__YOUR OBJECTIVE__
Answer with one number: how many lines have "part".

__AVAILABLE DATA__
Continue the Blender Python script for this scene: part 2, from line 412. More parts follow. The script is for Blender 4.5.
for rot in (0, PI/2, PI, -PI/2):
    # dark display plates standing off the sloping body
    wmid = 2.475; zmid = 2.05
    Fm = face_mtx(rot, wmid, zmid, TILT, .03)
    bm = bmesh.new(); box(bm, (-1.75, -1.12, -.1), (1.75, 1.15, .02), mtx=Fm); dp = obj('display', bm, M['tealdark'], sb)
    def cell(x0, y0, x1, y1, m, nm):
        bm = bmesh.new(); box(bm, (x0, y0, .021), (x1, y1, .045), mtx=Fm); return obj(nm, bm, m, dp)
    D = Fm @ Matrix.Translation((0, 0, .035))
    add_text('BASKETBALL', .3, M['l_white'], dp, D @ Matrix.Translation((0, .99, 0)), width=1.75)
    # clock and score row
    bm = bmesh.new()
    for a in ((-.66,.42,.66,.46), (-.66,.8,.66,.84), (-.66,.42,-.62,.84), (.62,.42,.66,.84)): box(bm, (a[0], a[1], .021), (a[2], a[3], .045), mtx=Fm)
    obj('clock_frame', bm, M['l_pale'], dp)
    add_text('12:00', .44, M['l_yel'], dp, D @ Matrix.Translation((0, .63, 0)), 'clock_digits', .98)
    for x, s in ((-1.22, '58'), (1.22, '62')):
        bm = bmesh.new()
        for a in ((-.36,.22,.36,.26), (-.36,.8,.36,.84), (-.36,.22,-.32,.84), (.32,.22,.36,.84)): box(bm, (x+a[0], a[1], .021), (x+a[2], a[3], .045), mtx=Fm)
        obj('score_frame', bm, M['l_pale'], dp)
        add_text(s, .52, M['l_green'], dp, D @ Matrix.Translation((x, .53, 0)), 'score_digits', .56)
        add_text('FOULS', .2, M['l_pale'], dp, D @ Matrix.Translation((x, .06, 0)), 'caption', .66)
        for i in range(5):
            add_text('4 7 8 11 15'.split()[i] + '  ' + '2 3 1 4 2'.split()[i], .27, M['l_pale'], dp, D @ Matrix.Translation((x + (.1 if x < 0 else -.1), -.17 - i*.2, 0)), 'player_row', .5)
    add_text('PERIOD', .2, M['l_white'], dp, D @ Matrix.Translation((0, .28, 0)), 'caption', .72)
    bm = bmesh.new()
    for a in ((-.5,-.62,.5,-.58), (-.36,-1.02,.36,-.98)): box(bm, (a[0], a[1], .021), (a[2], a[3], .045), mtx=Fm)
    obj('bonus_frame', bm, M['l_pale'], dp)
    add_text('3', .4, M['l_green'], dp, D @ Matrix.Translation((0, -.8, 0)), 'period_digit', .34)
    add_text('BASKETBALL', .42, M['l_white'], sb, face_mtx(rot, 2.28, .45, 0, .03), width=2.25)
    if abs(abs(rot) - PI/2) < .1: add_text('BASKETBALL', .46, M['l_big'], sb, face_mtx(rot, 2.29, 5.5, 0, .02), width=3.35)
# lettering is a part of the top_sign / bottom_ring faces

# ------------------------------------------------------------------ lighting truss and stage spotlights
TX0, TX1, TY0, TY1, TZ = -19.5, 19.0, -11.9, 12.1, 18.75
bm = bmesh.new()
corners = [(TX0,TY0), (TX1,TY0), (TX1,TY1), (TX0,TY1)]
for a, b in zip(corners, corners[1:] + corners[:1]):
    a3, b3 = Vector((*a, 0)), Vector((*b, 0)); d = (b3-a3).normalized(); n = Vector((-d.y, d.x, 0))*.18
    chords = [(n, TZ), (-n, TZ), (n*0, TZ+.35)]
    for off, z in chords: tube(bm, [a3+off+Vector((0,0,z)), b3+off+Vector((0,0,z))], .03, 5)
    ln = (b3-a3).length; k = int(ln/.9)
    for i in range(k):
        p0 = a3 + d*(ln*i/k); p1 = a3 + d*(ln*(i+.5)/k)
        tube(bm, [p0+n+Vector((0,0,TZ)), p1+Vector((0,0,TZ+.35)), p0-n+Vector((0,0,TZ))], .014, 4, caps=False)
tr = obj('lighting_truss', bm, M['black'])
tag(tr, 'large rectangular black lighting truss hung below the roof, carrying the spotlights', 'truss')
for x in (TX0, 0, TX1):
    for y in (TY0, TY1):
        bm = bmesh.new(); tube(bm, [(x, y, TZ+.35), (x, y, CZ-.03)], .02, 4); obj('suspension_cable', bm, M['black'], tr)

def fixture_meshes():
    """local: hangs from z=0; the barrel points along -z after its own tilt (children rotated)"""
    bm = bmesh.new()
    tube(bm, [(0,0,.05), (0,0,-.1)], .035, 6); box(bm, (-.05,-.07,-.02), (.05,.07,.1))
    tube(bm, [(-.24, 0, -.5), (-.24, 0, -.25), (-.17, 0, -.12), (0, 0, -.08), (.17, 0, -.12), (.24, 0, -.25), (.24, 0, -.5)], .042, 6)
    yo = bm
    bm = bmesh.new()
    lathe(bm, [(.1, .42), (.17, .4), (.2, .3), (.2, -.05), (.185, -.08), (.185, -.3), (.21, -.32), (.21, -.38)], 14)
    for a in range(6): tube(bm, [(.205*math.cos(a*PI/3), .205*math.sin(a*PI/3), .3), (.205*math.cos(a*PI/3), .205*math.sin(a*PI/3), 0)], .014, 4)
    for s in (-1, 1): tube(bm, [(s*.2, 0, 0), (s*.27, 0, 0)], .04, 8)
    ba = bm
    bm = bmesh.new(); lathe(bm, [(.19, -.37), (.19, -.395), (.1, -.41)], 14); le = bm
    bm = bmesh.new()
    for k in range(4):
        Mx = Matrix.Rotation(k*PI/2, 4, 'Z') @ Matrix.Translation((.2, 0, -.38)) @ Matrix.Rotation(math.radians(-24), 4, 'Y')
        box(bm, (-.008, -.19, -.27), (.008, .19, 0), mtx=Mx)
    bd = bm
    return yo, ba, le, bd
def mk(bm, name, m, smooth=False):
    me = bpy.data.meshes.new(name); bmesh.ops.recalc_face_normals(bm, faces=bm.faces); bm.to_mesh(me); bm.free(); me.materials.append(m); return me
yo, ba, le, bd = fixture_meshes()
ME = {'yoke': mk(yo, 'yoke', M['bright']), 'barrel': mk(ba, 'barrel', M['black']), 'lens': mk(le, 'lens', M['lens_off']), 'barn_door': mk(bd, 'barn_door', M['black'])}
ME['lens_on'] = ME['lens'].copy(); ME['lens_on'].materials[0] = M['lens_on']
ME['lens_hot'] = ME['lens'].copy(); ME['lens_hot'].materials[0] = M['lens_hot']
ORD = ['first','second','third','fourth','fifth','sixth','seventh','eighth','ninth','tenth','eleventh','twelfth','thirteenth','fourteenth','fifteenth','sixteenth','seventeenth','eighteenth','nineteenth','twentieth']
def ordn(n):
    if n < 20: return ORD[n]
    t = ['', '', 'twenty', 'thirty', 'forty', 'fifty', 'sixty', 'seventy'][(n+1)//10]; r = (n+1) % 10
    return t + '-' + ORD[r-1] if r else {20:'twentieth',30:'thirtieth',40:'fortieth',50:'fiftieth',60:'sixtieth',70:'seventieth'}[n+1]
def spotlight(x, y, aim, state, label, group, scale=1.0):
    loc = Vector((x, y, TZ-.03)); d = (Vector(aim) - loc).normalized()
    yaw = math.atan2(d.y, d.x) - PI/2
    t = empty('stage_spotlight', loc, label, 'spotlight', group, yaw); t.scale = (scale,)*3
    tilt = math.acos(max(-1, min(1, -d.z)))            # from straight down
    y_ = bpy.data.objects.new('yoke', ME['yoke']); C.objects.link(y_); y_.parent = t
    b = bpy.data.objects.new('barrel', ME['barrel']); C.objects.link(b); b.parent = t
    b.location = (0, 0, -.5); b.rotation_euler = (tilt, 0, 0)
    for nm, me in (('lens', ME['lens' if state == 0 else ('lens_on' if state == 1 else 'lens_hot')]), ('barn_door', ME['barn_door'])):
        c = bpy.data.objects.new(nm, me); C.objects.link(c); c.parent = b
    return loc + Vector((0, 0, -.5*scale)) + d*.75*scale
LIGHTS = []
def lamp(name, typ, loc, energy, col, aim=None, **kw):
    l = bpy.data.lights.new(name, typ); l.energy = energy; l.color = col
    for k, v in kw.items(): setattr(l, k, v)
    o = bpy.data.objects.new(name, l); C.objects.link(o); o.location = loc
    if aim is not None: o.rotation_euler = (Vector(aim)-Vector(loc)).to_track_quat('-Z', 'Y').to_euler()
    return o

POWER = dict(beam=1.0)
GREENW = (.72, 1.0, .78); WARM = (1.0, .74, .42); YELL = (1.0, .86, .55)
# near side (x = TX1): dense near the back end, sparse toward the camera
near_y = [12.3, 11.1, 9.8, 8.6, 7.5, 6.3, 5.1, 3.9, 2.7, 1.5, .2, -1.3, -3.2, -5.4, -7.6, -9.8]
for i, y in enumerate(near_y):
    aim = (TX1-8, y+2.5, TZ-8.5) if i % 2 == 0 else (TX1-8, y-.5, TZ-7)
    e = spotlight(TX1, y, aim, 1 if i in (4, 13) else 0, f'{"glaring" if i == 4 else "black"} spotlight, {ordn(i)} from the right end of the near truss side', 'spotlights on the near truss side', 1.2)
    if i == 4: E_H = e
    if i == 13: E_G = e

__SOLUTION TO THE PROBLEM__
2